素晴らしき哉、人生
クラシックを語るときにオリジネーター、先駆者であるかないかだけが着目されがちだがそこを抜きにして現代でも通じるだけの普遍性がある作品がクラシックとして残る。
ポピュリズム、アメリカの夢見た理想的家庭を描きながらのストーリーはきっと当時の世相だと思うのだけど時代性は呼応する、「リリィシュシュのすべて」もそうだが時代とリンクして大きな共感が生まれる、説得力と物語の分厚さみたいなものはここから来る。
この映画は一人の人生を天使の視点を借りて幼少から追うのだがこれがまた感情移入しまくっちまうのよ、あたしゃ信仰心なんてもんは持ち合わせていない蛮族だが最後にはこの男を助けてほしいとすら思った。
努力した人間が裏切られるのはこの世の常、勤勉な人間ほど人生に打ちのめされてしまう、そしてふざけた人ほど飄々と世を渡る、無慈悲なものだ。

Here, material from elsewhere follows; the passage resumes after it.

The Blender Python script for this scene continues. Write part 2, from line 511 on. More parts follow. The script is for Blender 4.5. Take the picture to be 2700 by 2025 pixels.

冒頭に神様のやりとりを見せファンタジーの形を取ることでこれは超常的なことが起こりうる世界ということが提示されている、つまりどんなに辛い展開になっても奇跡が起こるという話、ネタは上がっているのに面白いのは神の御業ではなく主人公の行いが結実した結果、クリスマスの夜に大団円を迎えるドラマチックな展開につきる、人間は神様がいなくても支え合って生きていける。
私がジム・ジャームッシュの「ナイトオンザプラネット」を好きな理由を雑に話すと大袈裟なことが起きないまるで私たちの生活と地続きにある作品だからなのだが「素晴らしき哉、人生!」も同じところがある、ジョンレノンやビルゲイツは世界を変え、大きな成功をした、きっと100年後も歴史に残るだろうが私のような凡人はそんな偉業を成せないまま死んでいく、それは決して悪いことではない、大きな意味なんて待たなくとも誰もが誰かに作用しあって今の世界が作られている、そのままで人は素晴らしい、誰もが天才を背負っていると私は信じている、この映画を見た時に弱い立場の人間に対する応援のようなものを感じた、偉人と比べ負い目を感じることはない、劣等感や見栄は内面以外のものから価値を獲得しようとする原因になる、他人の地位に寄生して大きくなった気になったり容姿や富でしか自分を語れなくなる、そんな鎧がなくても一人一人の人間にちゃんと物語と意味があるんだよ、素敵じゃないすか人生って。
これから生まれるあらゆるものは偉大なる過去作品の焼き回しになるだろう、ビートルズが全てのコード進行を作ったと言われるように物語のセオリーもいずれ枯渇する、しかしそのネガは単なる焼き回しではなく人間の数だけ色がつく、名作には訳があって何一つ同じものは存在しない。